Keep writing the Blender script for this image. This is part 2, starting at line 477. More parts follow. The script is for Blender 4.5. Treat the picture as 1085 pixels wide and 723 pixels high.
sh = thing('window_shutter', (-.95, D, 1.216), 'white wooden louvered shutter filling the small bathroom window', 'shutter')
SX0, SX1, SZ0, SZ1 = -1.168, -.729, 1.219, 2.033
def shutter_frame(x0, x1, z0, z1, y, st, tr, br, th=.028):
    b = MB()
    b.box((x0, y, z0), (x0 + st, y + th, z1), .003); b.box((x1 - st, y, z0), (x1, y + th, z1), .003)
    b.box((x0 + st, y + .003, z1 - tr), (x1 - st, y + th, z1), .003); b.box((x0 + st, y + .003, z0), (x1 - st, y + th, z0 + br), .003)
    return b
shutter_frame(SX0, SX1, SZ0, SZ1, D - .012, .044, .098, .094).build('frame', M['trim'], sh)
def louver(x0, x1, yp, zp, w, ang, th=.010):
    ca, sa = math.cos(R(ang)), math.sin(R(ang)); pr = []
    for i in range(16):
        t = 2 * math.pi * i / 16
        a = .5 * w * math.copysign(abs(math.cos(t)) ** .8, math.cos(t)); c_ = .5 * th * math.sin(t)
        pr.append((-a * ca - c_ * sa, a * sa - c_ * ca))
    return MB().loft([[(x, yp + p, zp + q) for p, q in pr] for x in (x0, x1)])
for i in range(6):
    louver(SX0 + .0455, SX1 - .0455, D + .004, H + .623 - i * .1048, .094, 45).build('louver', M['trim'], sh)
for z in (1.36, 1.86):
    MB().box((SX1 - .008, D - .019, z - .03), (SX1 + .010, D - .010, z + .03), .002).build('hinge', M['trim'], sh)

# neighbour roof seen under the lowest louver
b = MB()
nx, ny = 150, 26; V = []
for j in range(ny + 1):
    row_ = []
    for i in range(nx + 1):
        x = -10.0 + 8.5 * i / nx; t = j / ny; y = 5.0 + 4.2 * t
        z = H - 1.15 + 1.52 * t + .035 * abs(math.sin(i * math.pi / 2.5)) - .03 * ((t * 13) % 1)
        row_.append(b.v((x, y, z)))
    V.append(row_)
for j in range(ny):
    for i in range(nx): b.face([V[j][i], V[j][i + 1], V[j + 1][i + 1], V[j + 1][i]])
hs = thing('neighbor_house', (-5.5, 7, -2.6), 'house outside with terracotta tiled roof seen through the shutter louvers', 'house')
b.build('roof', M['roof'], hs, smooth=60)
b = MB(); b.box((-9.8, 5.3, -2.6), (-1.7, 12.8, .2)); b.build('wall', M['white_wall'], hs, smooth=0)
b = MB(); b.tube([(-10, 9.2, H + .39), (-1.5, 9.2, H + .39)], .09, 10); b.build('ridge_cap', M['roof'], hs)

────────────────

• **Stated exercise**: Copy out the whole listing exactly as written.

• **Exercise result**:
Keep writing the Blender script for this image. This is part 2, starting at line 477. More parts follow. The script is for Blender 4.5. Treat the picture as 1085 pixels wide and 723 pixels high.
sh = thing('window_shutter', (-.95, D, 1.216), 'white wooden louvered shutter filling the small bathroom window', 'shutter')
SX0, SX1, SZ0, SZ1 = -1.168, -.729, 1.219, 2.033
def shutter_frame(x0, x1, z0, z1, y, st, tr, br, th=.028):
    b = MB()
    b.box((x0, y, z0), (x0 + st, y + th, z1), .003); b.box((x1 - st, y, z0), (x1, y + th, z1), .003)
    b.box((x0 + st, y + .003, z1 - tr), (x1 - st, y + th, z1), .003); b.box((x0 + st, y + .003, z0), (x1 - st, y + th, z0 + br), .003)
    return b
shutter_frame(SX0, SX1, SZ0, SZ1, D - .012, .044, .098, .094).build('frame', M['trim'], sh)
def louver(x0, x1, yp, zp, w, ang, th=.010):
    ca, sa = math.cos(R(ang)), math.sin(R(ang)); pr = []
    for i in range(16):
        t = 2 * math.pi * i / 16
        a = .5 * w * math.copysign(abs(math.cos(t)) ** .8, math.cos(t)); c_ = .5 * th * math.sin(t)
        pr.append((-a * ca - c_ * sa, a * sa - c_ * ca))
    return MB().loft([[(x, yp + p, zp + q) for p, q in pr] for x in (x0, x1)])
for i in range(6):
    louver(SX0 + .0455, SX1 - .0455, D + .004, H + .623 - i * .1048, .094, 45).build('louver', M['trim'], sh)
for z in (1.36, 1.86):
    MB().box((SX1 - .008, D - .019, z - .03), (SX1 + .010, D - .010, z + .03), .002).build('hinge', M['trim'], sh)

# neighbour roof seen under the lowest louver
b = MB()
nx, ny = 150, 26; V = []
for j in range(ny + 1):
    row_ = []
    for i in range(nx + 1):
        x = -10.0 + 8.5 * i / nx; t = j / ny; y = 5.0 + 4.2 * t
        z = H - 1.15 + 1.52 * t + .035 * abs(math.sin(i * math.pi / 2.5)) - .03 * ((t * 13) % 1)
        row_.append(b.v((x, y, z)))
    V.append(row_)
for j in range(ny):
    for i in range(nx): b.face([V[j][i], V[j][i + 1], V[j + 1][i + 1], V[j + 1][i]])
hs = thing('neighbor_house', (-5.5, 7, -2.6), 'house outside with terracotta tiled roof seen through the shutter louvers', 'house')
b.build('roof', M['roof'], hs, smooth=60)
b = MB(); b.box((-9.8, 5.3, -2.6), (-1.7, 12.8, .2)); b.build('wall', M['white_wall'], hs, smooth=0)
b = MB(); b.tube([(-10, 9.2, H + .39), (-1.5, 9.2, H + .39)], .09, 10); b.build('ridge_cap', M['roof'], hs)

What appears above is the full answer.